Our analytics department is redesigning our real-time streaming pipelines. When evaluating wide-column storage engines for time-series metrics, which database would you never use again because of configuration complexity? Is Apache Cassandra worth the operational headache for tracking high-volume datasets?
3 answers
Apache Cassandra is a technology I would heavily avoid deploying again unless I had a dedicated infrastructure team. The query model is highly restrictive because you must design your tables precisely around your specific output queries. If the analytics team suddenly requires a new data breakdown, you often have to build entirely new tables and duplicate your big data pipelines. Furthermore, managing the Java Virtual Machine garbage collection configurations on large production clusters takes constant manual intervention. Modern managed cloud engines give you the same distributed scaling advantages without the painful open-source management burden.
Do hosted managed variants of Cassandra eliminate these painful infrastructure tuning bottlenecks completely, or do the structural query restrictions still cripple team development velocity?
Cassandra requires too much administrative overhead.

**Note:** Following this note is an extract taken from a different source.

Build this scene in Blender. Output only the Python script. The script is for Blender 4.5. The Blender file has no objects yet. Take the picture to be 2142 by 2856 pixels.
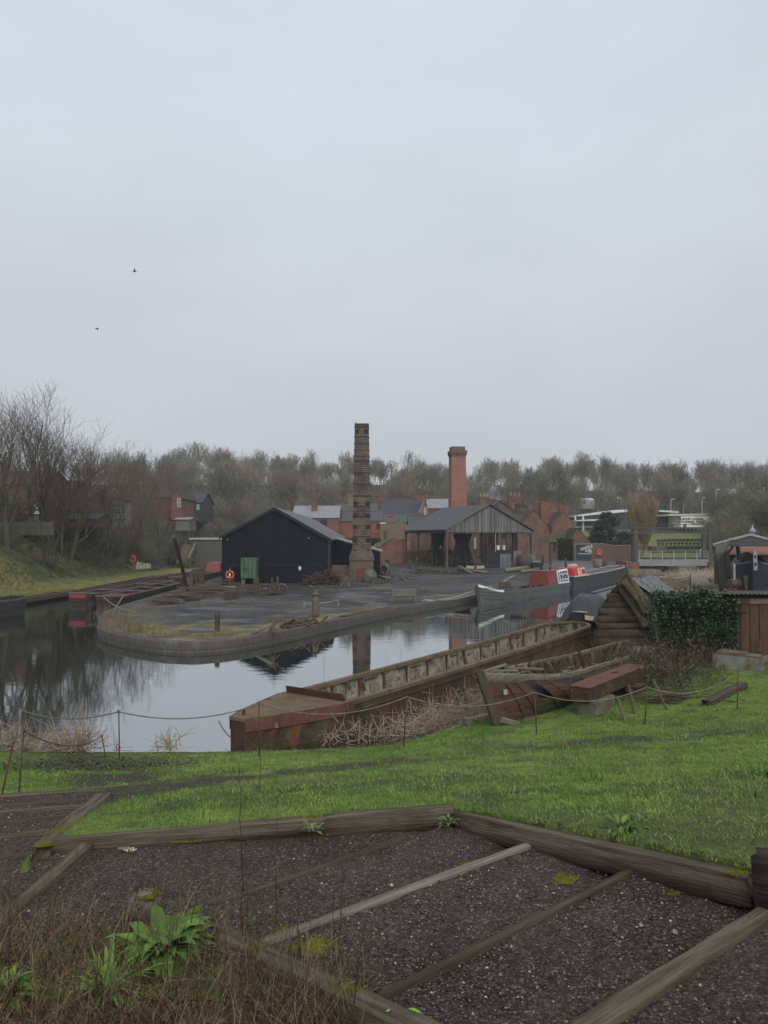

The constant tombstone compaction issues and manual cluster ring rebalancing will drain your engineering hours.
I agree with Keith. The tombstone buildup from frequent data updates completely ruined our read latencies until we manually rewrote our entire data deletion strategy.
Raymond, hosting providers handle the server provisioning, but they cannot fix the restrictive query model. Your data scientists will still get frustrated by the total lack of ad-hoc relational joins, which severely slows down unexpected data analysis requests.